In total, gross portfolio value increased to £594m, from £244m in March 2018.

"The 12 months ended 31 March 2019 were a transformational period for the business," said CEO Simon Cook.

"We have cemented our standing as one of Europe's largest VCs, delivering growth and scale across our portfolio, as well as in our own business," Mr Cook said.

He added that the business "will continue to drive long-term, sustainable returns for our shareholders, giving them access to high-growth private technology companies through a listed company".

The group generated £16m in cash via two investment exits during the year.

Since the end of the group's financial year, £15.3m in gross proceeds was generated from the partial realisation of fintech Transferwise.

Draper Esprit has now exited 18 companies since its 2016 initial public offering (IPO), achieving over £81.6m in cash.

In the 12 months to March 31the group invested £226.4m in over 20 companies, which was broadly in line with analyst expectations.

Among the companies in its portfolio is fintech Revolut and moving business Movinga.

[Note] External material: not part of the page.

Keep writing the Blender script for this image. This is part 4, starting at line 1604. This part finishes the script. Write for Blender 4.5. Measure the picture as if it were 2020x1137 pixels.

Looking forward, Draper Esprit has secured a £50m revolving credit facility with Silicon Valley Bank and Investec over a three-year term.

"That option, combined with the £15.3m realised post period-end in Transferwise, provides both an additional source of funding and a degree of flexibility should further disposals be realised," Mr Hennigan said.

Draper Esprit also said that CFO Ben Wilkinson will join the board with immediate effect.